Bad Vegan traz o exemplo do "amor" romântico na vigência do qual - em nome do "para sempre", do tal "final feliz" - a gente pode entregar coisas até bem mais valiosas do que dinheiro. De acordo com a intensidade da tempestade hormonal, com o nível de adoecimento (angustiante e delicioso, eu sei) que toda paixão é e, principalmente, com as condições nas quais o tal "amor" nos encontra, só mesmo a sorte pra proteger botando gente boa e, minimamente, bem intencionada no caminho. 

Acontece que nem sempre a sorte ajuda e que o sentimento de paixão não se controla. O SENTIMENTO, observe. As ações podemos controlar, sim. Então, bem por isso, resta cuidar da única variável sobre a qual temos algum domínio: "como o tal 'amor' nos encontra". E não só o "amor", claro. Trabalhar em "como as coisas da vida nos encontram" talvez seja a maior responsabilidade que temos na idade adulta. Você tá cumprindo? 

Daí, o canal de Marcos Lacerda. Você vai rir, capaz de chorar também. Com certeza, vai tomar umas porradas belíssimas. Pode achar "bobo" ou "popular demais", a depender do nível de elitismo intelectual que traz aí. Problema seu. Pra mim, é um trabalho riquíssimo. Identificar a complexidade humana em questões cotidianas, ir lá na teoria e voltar traduzindo, de forma simples, conceitos elaborados, é inteligência pura. Marcos descomplica e eu adoro isso. 
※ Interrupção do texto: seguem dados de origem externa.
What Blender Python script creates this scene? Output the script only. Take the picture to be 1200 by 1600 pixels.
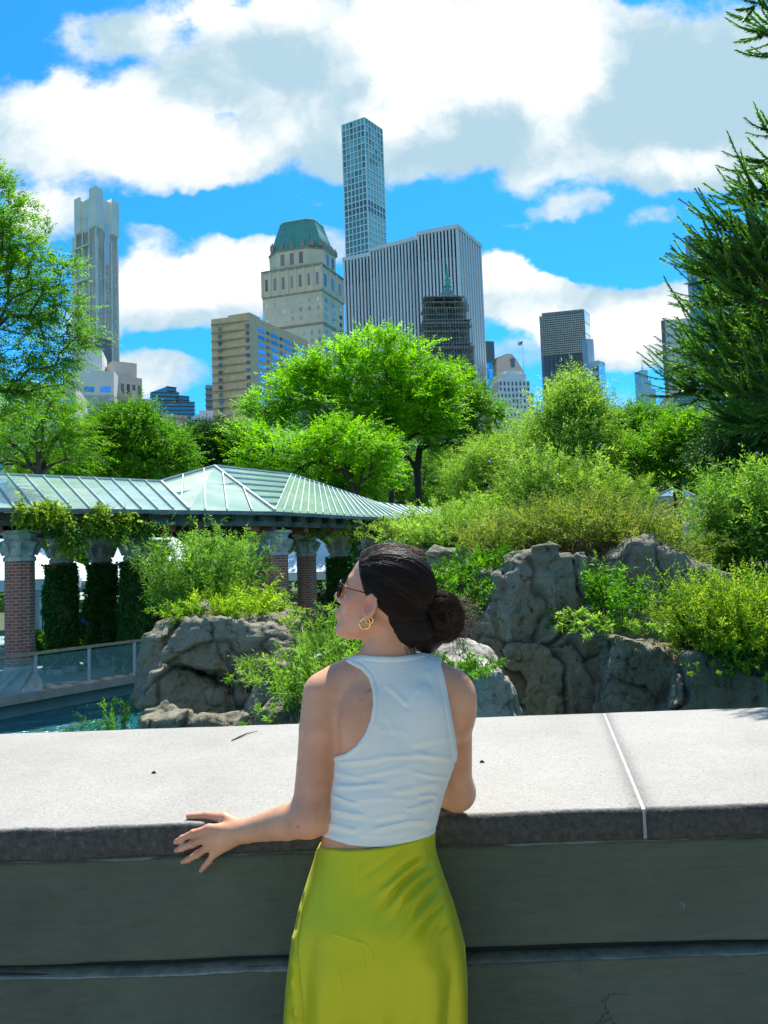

Não substitui uma boa psicoterapia, claro. Marcos é um psicólogo, mas falo dele no lugar de youtuber, afinal. Ambiente virtual, redes. É outro papo. Ainda que aquele canal me pareça algo mais útil, profundo e responsável do que muito "trabalho" pago e presencial. Ou, pelo menos, não entrego a senha da minha cabeça para "coaches", "consteladores/as", "jovens místicos/as", iniciantes e outras banalidades. Até aqui, o bom senso tem me ajudado a não virar uma idiota motivada, uma "pessoa equilibrada", uma humana "resolvida" ou, até pior, uma "mulher sagrada". Felizmente, não tenho mais idade. 

Quando eu tinha uns 20 anos, precisei ler todos os volumes da coleção de Freud, alguns seminários de Lacan, o Livro Disso de Groddeck, além de Hegel, Jung, Reich e mais um monte de outras coisas, pra COMEÇAR a me apropriar de mim. Começar, porque esse é um trabalho para a vida toda e com altos e baixos. Mas é um trabalho que você pode começar agora, apenas escutando um canal, enquanto lava os pratos. Não tô comparando uma rica bibliografia com lives, que eu não tô maluca. Mas já é alguma coisa, não tem chance de não entender e não precisa do tempo sobrando que a gente tem aos 20 anos. Depois, você aprofunda, se quiser. Maravilhoso, né? Eu acho. 

Talvez, aquela empresária poderosa não tivesse passado por tudo aquilo se fosse, mesmo, dona de si. É disso que se trata cuidar de "como as coisas da vida nos encontram". É claro que nada nos "blinda", esse conceito da autoajuda mais rasa. Só que, algumas coisas, ajudam, sim. Muitas vezes, evitam catástrofes. Tomar posse da minha cabeça, assumir o meu "ori", saber quem eu sou, tudo isso já me salvou muitas vezes, inclusive de "bombardeio de amor", esse tipo de isca que Sarma mordeu e que é tão, mas tão comum.

Bad Vegan e Marcos Lacerda podem salvar a sua vida, esse é o fato. Ou salva a sua vida qualquer outra coisa que esfregue responsabilidade na sua cara, que lhe desperte para essa ocupação de território interno. Um negócio trabalhoso, demorado, que dói e que não acaba nunca. Mas, se você acha sexo (ou doce ou pizza ou cuscuz com ovo) a melhor coisa que tem, é que nunca sentiu o prazer de fincar bandeira dentro de si mesmo/a. Aí, viver começa a ter graça. Mesmo com todos os inevitáveis tropeços.